***** MATERIAL PROVIDED
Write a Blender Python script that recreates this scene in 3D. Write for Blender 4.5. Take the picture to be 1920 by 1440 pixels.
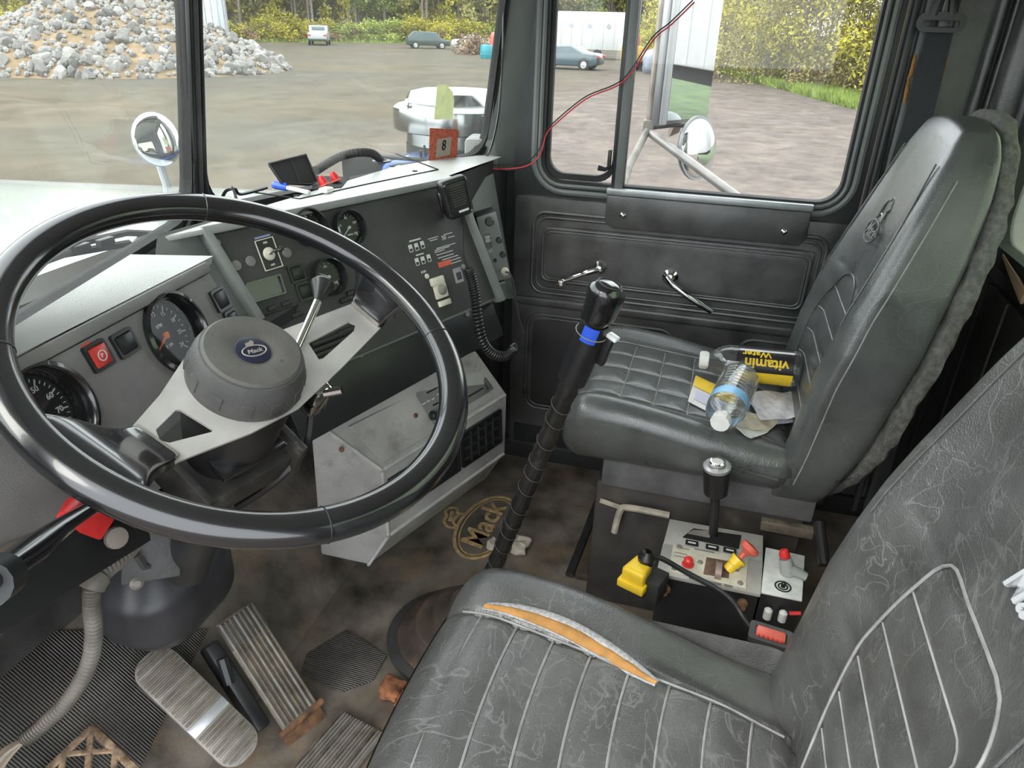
**********
***** MATERIAL PROVIDED
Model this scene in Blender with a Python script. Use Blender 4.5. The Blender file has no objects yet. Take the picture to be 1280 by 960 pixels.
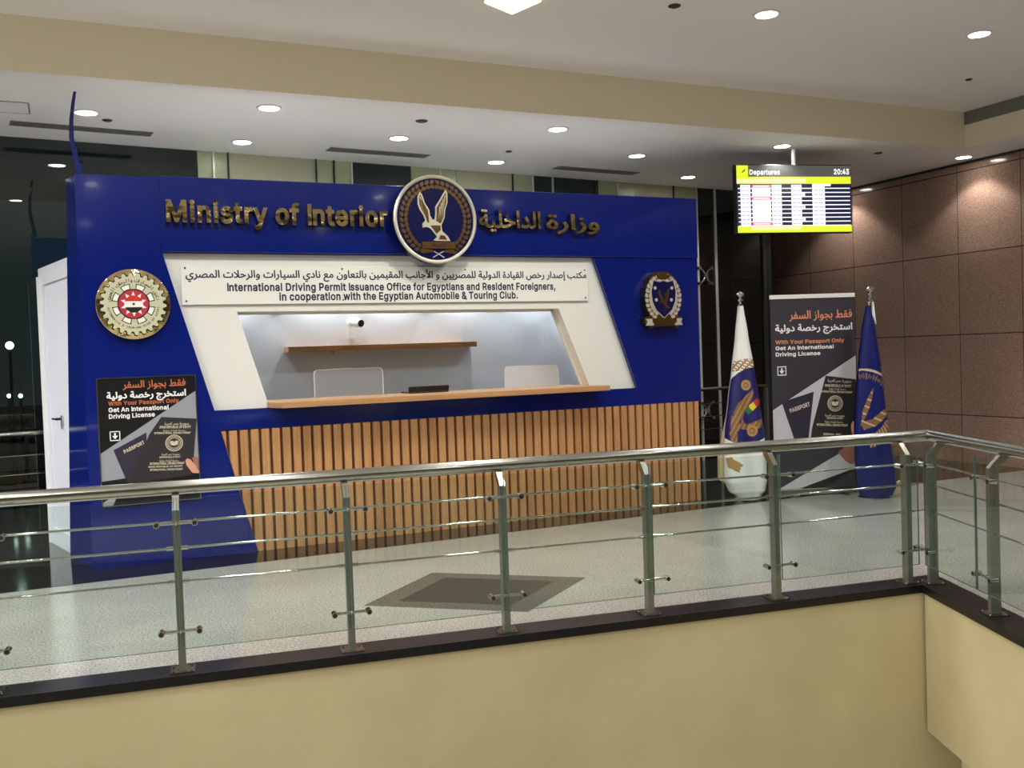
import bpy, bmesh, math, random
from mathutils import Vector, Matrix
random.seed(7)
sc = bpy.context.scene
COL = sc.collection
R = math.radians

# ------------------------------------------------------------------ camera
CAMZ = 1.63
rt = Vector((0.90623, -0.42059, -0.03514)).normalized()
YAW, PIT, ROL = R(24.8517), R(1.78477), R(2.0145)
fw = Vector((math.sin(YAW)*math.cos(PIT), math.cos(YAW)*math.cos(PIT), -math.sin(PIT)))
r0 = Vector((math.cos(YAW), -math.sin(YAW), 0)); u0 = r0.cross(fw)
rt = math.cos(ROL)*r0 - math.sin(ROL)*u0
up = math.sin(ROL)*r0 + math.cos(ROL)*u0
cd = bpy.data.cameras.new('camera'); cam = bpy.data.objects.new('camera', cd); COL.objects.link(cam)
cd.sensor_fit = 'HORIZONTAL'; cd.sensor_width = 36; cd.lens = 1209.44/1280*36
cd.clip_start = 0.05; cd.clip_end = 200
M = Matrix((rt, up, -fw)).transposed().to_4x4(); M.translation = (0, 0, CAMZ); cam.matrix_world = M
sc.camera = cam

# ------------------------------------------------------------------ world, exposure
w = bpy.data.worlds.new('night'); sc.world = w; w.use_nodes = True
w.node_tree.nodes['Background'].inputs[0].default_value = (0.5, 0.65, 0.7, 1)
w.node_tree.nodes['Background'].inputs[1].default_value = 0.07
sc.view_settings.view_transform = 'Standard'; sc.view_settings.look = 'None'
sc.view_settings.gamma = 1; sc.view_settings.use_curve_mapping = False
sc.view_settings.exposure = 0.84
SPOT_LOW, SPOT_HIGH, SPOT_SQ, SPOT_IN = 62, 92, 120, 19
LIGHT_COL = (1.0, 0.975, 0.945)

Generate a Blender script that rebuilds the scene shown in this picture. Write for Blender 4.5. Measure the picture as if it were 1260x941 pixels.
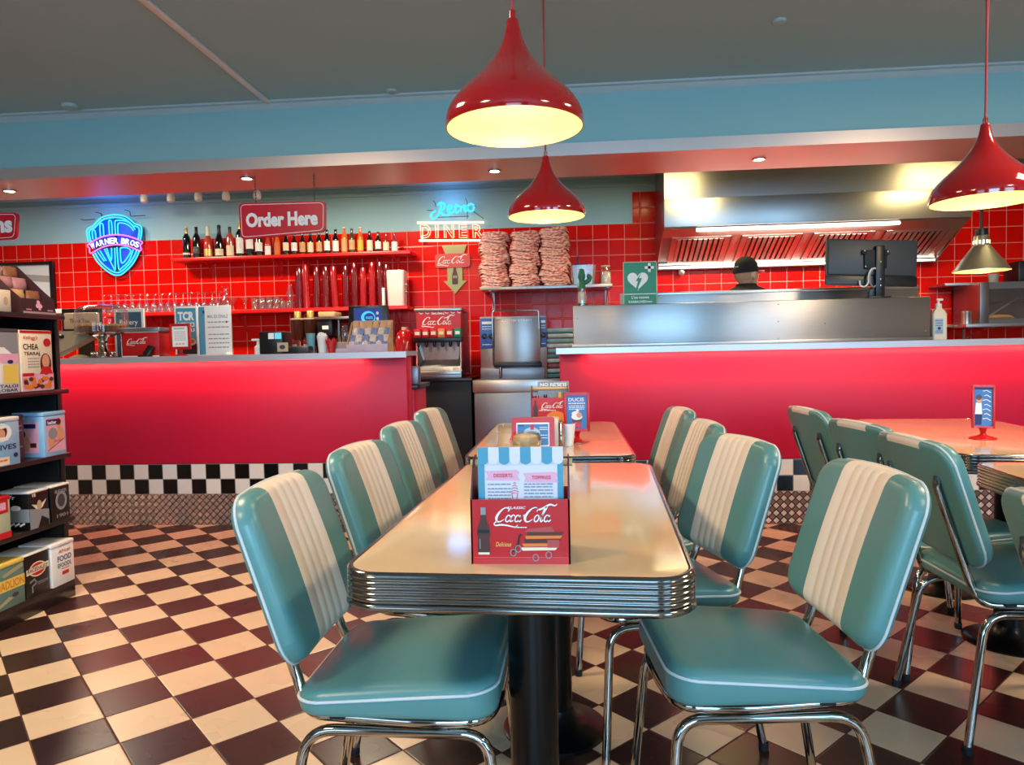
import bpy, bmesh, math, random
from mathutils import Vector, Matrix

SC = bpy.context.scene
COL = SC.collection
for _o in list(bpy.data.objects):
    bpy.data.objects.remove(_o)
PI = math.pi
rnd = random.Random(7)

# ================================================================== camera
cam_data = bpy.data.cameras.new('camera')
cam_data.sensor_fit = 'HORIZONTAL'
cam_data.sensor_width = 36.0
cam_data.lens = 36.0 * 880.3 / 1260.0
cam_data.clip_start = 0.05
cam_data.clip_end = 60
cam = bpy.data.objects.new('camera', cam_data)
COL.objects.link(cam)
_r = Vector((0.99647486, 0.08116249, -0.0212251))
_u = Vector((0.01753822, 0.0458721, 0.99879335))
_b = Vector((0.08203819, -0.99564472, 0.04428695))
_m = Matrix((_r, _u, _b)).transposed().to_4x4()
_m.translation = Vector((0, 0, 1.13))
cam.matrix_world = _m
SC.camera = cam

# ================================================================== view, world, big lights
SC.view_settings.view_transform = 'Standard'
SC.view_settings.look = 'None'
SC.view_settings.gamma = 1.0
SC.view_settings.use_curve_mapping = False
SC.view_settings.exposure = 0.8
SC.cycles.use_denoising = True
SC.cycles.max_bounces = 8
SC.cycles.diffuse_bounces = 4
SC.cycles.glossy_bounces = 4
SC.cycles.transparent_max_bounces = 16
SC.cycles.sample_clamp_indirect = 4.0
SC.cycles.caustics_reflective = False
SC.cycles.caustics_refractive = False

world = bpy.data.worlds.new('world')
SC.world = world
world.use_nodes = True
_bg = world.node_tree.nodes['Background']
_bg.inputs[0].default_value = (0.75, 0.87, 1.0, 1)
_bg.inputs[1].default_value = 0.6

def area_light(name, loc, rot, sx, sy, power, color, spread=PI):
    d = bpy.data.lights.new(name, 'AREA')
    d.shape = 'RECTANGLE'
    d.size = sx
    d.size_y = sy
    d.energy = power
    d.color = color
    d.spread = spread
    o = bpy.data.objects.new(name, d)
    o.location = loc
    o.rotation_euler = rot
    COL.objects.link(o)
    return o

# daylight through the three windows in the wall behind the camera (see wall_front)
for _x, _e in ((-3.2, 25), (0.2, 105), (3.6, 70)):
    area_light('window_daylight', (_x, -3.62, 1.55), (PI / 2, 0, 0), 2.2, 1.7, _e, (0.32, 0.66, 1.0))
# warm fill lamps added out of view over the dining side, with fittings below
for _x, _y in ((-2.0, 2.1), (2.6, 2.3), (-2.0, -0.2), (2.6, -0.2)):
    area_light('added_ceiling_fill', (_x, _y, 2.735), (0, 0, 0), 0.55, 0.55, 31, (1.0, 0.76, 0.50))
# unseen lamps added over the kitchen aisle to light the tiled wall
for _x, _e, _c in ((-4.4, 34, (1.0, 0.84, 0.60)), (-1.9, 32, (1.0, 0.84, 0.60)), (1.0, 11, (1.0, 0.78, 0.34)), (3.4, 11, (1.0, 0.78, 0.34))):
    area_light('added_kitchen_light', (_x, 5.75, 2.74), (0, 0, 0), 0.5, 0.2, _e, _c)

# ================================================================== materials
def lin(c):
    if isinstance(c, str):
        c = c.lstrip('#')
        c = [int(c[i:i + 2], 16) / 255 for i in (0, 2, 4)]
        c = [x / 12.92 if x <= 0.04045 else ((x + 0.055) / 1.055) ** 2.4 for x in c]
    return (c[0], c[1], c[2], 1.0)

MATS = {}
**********
***** MATERIAL PROVIDED
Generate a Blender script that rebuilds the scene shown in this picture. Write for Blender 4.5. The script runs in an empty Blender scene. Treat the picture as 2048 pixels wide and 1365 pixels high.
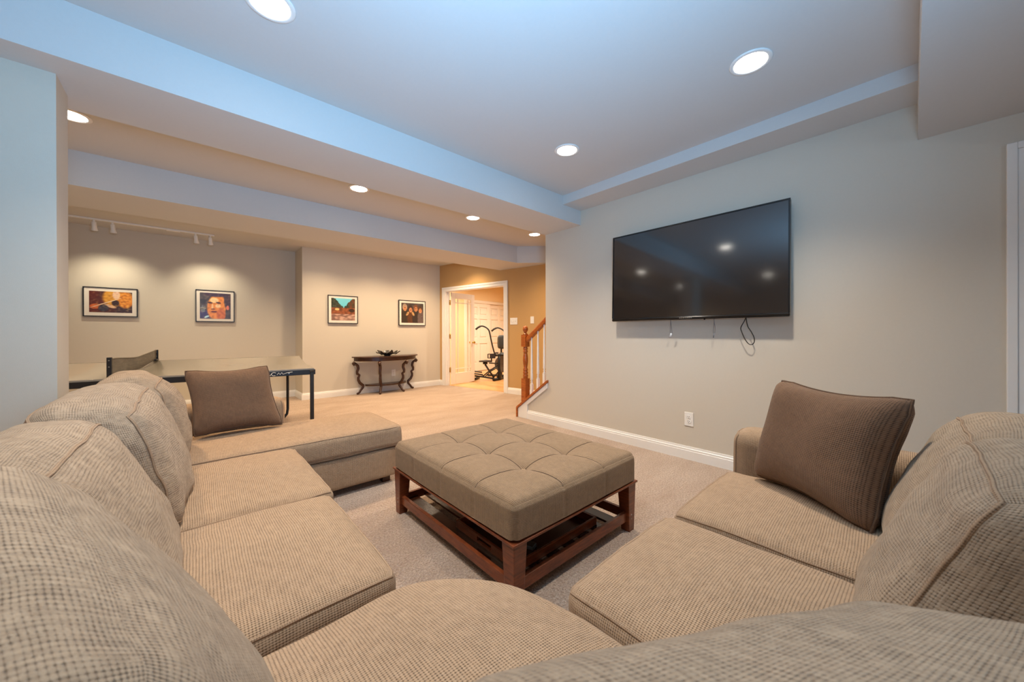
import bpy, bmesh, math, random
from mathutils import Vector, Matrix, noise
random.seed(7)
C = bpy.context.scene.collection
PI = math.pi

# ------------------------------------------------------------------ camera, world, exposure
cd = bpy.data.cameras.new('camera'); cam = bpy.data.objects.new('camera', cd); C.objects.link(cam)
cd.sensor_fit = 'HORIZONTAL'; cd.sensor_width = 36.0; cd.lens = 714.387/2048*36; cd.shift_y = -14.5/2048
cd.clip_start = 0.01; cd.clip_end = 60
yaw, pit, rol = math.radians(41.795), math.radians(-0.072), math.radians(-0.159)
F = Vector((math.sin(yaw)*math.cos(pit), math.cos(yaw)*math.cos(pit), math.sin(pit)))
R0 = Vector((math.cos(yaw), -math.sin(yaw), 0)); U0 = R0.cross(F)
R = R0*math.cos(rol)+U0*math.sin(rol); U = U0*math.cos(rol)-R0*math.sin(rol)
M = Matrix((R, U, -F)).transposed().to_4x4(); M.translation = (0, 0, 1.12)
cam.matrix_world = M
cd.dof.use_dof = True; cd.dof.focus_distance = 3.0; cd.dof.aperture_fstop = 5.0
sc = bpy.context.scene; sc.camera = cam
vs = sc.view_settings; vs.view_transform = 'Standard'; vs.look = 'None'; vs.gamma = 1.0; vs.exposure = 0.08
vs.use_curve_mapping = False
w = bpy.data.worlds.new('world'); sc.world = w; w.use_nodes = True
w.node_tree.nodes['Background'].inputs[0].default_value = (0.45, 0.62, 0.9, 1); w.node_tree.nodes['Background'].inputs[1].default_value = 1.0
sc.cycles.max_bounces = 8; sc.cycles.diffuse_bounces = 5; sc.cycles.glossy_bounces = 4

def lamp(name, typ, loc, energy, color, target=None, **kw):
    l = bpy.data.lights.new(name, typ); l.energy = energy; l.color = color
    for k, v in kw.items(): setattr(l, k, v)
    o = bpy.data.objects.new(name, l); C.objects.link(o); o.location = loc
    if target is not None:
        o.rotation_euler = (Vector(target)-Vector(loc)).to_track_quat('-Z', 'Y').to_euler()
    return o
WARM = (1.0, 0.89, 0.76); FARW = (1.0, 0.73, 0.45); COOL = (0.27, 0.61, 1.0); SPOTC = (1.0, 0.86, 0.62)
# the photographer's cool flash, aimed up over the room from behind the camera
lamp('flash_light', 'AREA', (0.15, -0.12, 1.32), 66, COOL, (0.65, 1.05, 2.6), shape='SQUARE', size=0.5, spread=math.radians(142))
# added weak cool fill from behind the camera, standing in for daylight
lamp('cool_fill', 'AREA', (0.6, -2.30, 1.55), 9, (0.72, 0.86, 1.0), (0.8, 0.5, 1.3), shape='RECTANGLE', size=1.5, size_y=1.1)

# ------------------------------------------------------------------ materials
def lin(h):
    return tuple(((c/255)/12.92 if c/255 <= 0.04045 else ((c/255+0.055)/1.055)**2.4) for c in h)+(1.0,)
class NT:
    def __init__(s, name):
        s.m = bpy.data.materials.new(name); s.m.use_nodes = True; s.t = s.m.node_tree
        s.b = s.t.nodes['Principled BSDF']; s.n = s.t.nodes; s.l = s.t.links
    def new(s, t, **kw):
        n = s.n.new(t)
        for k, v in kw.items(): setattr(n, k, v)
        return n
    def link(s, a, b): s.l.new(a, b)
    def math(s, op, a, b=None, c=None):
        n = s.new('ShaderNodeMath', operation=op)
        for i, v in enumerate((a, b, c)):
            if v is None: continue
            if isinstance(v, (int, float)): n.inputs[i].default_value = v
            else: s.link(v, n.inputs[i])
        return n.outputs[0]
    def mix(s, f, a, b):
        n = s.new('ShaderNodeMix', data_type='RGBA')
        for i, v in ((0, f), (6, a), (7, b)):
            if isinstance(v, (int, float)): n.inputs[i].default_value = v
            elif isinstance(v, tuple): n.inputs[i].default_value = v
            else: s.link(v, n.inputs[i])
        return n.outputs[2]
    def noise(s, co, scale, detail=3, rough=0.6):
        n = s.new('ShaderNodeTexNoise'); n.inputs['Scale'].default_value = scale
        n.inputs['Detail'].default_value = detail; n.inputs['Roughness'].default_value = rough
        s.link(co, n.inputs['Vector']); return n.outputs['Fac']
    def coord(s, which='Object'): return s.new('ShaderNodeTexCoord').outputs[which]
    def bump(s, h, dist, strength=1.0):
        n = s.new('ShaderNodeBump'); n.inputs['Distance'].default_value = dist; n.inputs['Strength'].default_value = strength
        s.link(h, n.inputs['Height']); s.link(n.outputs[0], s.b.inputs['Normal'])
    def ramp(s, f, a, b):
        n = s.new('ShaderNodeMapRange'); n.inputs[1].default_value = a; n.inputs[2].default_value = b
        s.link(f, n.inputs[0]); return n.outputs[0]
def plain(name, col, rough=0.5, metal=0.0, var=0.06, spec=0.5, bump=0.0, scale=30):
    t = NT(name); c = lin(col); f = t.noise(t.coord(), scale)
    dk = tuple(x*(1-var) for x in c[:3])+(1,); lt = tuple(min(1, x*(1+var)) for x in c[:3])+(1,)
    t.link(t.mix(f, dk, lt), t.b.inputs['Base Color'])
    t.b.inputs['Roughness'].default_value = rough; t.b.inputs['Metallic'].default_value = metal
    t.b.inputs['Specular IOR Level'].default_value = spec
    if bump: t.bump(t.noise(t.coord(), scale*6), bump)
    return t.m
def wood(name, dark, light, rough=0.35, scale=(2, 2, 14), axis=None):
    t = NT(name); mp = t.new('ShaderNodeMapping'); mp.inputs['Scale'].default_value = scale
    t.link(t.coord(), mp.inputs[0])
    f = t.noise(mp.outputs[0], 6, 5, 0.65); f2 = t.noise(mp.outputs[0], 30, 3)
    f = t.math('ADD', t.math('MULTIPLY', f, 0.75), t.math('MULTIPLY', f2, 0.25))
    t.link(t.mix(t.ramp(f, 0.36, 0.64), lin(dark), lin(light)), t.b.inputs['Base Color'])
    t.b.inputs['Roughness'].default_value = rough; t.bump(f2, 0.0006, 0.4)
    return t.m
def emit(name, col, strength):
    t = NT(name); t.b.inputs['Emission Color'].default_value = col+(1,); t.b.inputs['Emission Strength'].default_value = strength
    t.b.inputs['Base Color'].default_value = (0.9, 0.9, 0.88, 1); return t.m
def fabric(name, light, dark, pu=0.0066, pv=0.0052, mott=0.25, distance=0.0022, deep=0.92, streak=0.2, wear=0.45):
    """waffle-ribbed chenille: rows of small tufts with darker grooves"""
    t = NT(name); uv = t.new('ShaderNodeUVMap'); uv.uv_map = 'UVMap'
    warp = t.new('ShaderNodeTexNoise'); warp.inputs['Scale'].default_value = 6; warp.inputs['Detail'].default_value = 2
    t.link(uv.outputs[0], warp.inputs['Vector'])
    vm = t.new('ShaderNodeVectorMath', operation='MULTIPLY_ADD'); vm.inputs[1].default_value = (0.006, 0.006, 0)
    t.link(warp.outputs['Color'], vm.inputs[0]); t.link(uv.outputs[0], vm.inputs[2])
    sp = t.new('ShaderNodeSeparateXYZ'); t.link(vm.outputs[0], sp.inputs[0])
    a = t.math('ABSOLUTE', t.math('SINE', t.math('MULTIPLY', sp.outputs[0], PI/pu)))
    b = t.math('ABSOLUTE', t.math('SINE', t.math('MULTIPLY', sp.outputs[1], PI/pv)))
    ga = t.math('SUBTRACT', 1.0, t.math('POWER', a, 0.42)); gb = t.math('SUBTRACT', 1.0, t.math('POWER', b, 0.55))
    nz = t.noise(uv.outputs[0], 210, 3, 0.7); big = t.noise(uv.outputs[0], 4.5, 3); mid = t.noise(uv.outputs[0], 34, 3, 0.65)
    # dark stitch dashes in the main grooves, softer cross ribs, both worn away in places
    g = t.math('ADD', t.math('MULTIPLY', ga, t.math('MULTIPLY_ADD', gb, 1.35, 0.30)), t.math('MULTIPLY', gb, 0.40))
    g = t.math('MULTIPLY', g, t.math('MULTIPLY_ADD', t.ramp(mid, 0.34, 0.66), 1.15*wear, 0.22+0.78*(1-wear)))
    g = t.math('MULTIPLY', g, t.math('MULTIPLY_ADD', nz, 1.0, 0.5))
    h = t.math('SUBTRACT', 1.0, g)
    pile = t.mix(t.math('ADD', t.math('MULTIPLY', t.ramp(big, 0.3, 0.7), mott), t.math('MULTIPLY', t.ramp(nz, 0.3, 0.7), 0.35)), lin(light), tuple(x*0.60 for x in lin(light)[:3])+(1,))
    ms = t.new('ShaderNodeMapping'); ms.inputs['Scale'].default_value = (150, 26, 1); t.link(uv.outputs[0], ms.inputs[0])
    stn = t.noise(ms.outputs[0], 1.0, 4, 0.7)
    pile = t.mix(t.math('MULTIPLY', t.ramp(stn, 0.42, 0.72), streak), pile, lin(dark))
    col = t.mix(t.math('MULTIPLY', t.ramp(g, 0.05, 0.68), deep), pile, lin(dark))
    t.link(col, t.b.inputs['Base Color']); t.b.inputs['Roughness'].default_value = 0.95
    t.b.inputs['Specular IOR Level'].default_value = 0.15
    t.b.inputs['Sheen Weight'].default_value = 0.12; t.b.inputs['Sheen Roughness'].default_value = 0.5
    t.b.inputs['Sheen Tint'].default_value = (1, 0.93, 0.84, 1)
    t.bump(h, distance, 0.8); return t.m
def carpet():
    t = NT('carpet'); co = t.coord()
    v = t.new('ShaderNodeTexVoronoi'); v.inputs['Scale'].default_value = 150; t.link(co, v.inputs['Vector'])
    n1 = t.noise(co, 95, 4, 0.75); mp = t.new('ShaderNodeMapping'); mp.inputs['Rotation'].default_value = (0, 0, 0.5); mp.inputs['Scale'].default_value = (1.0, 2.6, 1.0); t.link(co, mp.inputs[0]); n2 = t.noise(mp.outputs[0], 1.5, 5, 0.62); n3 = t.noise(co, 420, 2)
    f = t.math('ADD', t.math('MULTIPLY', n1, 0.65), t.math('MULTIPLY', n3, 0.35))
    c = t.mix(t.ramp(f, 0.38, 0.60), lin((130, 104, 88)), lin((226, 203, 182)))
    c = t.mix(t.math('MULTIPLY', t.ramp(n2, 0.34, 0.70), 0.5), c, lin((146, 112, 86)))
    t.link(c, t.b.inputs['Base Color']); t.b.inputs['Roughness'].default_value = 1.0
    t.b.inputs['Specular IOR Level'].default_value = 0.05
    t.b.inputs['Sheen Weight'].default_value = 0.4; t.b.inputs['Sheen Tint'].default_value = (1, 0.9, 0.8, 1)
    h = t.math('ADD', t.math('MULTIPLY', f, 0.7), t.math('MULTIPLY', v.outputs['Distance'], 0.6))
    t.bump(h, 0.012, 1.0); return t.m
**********
= YOUR TASK =
From the records above, extract the lines from the one holding "Model this scene" through the one holding "rnd = random.Random(7)", word for word; omit the pictures.

= WRITTEN REPLY =
Model this scene in Blender with a Python script. Use Blender 4.5. The Blender file has no objects yet. Take the picture to be 1280 by 960 pixels.
import bpy, bmesh, math, random
from mathutils import Vector, Matrix
random.seed(7)
sc = bpy.context.scene
COL = sc.collection
R = math.radians

# ------------------------------------------------------------------ camera
CAMZ = 1.63
rt = Vector((0.90623, -0.42059, -0.03514)).normalized()
YAW, PIT, ROL = R(24.8517), R(1.78477), R(2.0145)
fw = Vector((math.sin(YAW)*math.cos(PIT), math.cos(YAW)*math.cos(PIT), -math.sin(PIT)))
r0 = Vector((math.cos(YAW), -math.sin(YAW), 0)); u0 = r0.cross(fw)
rt = math.cos(ROL)*r0 - math.sin(ROL)*u0
up = math.sin(ROL)*r0 + math.cos(ROL)*u0
cd = bpy.data.cameras.new('camera'); cam = bpy.data.objects.new('camera', cd); COL.objects.link(cam)
cd.sensor_fit = 'HORIZONTAL'; cd.sensor_width = 36; cd.lens = 1209.44/1280*36
cd.clip_start = 0.05; cd.clip_end = 200
M = Matrix((rt, up, -fw)).transposed().to_4x4(); M.translation = (0, 0, CAMZ); cam.matrix_world = M
sc.camera = cam

# ------------------------------------------------------------------ world, exposure
w = bpy.data.worlds.new('night'); sc.world = w; w.use_nodes = True
w.node_tree.nodes['Background'].inputs[0].default_value = (0.5, 0.65, 0.7, 1)
w.node_tree.nodes['Background'].inputs[1].default_value = 0.07
sc.view_settings.view_transform = 'Standard'; sc.view_settings.look = 'None'
sc.view_settings.gamma = 1; sc.view_settings.use_curve_mapping = False
sc.view_settings.exposure = 0.84
SPOT_LOW, SPOT_HIGH, SPOT_SQ, SPOT_IN = 62, 92, 120, 19
LIGHT_COL = (1.0, 0.975, 0.945)

Generate a Blender script that rebuilds the scene shown in this picture. Write for Blender 4.5. Measure the picture as if it were 1260x941 pixels.
import bpy, bmesh, math, random
from mathutils import Vector, Matrix

SC = bpy.context.scene
COL = SC.collection
for _o in list(bpy.data.objects):
    bpy.data.objects.remove(_o)
PI = math.pi
rnd = random.Random(7)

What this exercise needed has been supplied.